=== INPUT FOR THIS TASK ===
┏━━

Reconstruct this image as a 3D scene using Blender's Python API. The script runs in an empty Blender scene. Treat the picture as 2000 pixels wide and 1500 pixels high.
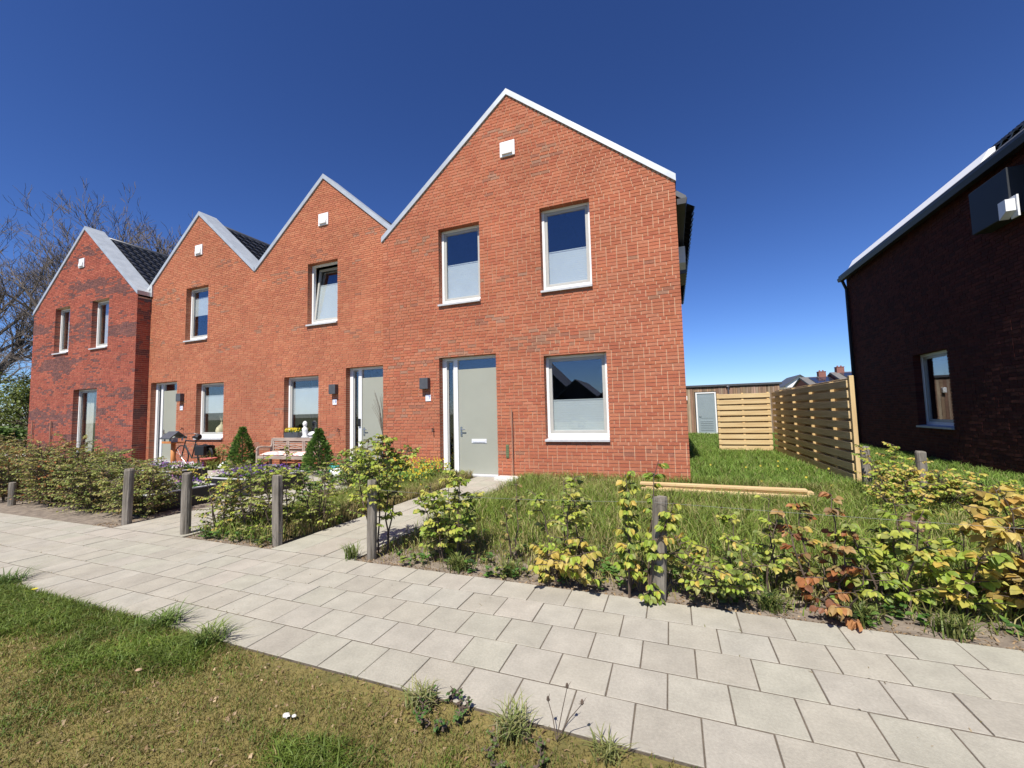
import bpy, math, random
import numpy as np
from mathutils import Vector, Matrix

S = bpy.context.scene
COL = S.collection
rad = math.radians

# ------------------------------------------------------------------ camera
YAW, PITCH, ROLL, EYE = 0.36875, 0.06947, 0.02405, 1.487
cam = bpy.data.cameras.new('camera'); cam_o = bpy.data.objects.new('camera', cam); COL.objects.link(cam_o)
cam.sensor_fit = 'HORIZONTAL'; cam.sensor_width = 36.0; cam.lens = 803.0 / 2000.0 * 36.0
cam.clip_start = 0.05; cam.clip_end = 3000
Rc = Matrix.Rotation(YAW, 3, 'Z') @ Matrix.Rotation(PITCH, 3, 'X') @ Matrix.Rotation(ROLL, 3, 'Y')
rr, ff, uu = Rc.col[0], Rc.col[1], Rc.col[2]
M = Matrix(((rr[0], uu[0], -ff[0]), (rr[1], uu[1], -ff[1]), (rr[2], uu[2], -ff[2]))).to_4x4()
M.translation = Vector((0, 0, EYE)); cam_o.matrix_world = M
S.camera = cam_o
CAM = Vector((0, 0, EYE))

# ------------------------------------------------------------------ sky, sun, exposure
SUN_EL, SUN_AZ = 56.0, -1.0            # elevation; degrees that the sun stands to the right of straight behind the camera's back
W = bpy.data.worlds.new('World'); S.world = W; W.use_nodes = True
nt = W.node_tree
bg = nt.nodes['Background']
sk = nt.nodes.new('ShaderNodeTexSky'); sk.sky_type = 'NISHITA'; sk.sun_disc = False
sk.sun_elevation = rad(SUN_EL); sk.sun_rotation = rad(180 - SUN_AZ)
sk.altitude = 0; sk.air_density = 1.0; sk.dust_density = 0.0; sk.ozone_density = 3.0
m1 = nt.nodes.new('ShaderNodeVectorMath'); m1.operation = 'SCALE'; m1.inputs['Scale'].default_value = 0.091     # one uniform colour grade of the whole sky
gm = nt.nodes.new('ShaderNodeGamma'); gm.inputs['Gamma'].default_value = 1.35
m2 = nt.nodes.new('ShaderNodeVectorMath'); m2.operation = 'MULTIPLY'; m2.inputs[1].default_value = (11.6, 14.0, 20.0)
nt.links.new(sk.outputs[0], m1.inputs[0]); nt.links.new(m1.outputs[0], gm.inputs['Color']); nt.links.new(gm.outputs[0], m2.inputs[0])
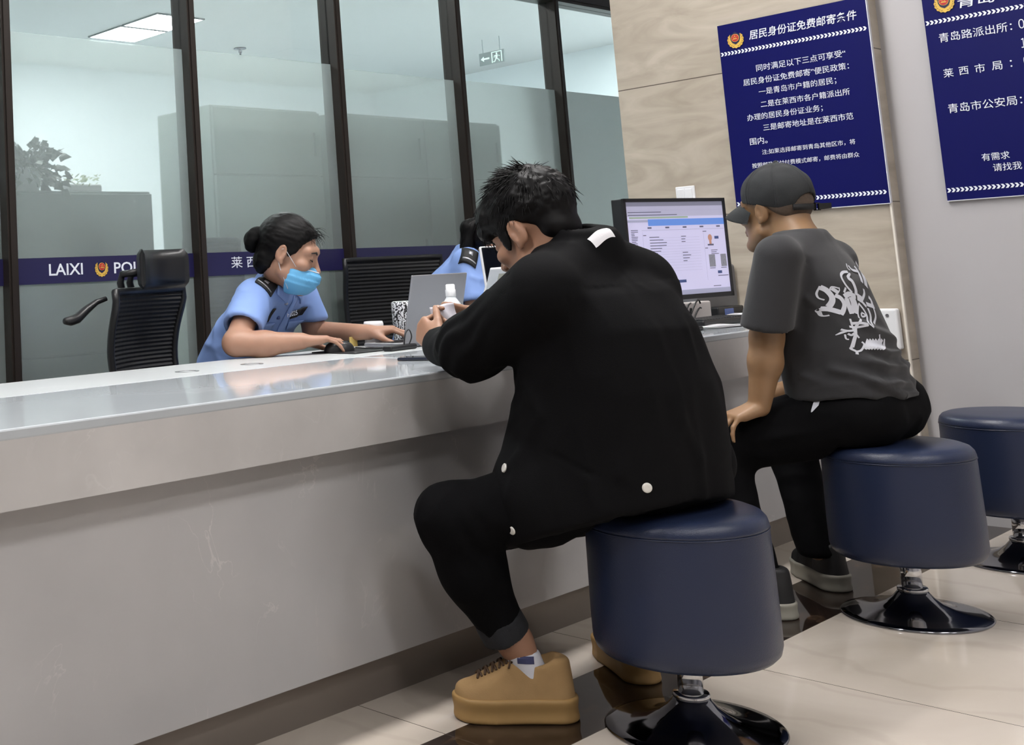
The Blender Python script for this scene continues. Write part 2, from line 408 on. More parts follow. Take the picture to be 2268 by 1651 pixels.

┗━━

=== WHAT THE TASK ASKS ===
Where a line holds "picture", copy it out.

=== EXERCISE RESPONSE ===
Reconstruct this image as a 3D scene using Blender's Python API. The script runs in an empty Blender scene. Treat the picture as 2000 pixels wide and 1500 pixels high.
The Blender Python script for this scene continues. Write part 2, from line 408 on. More parts follow. Take the picture to be 2268 by 1651 pixels.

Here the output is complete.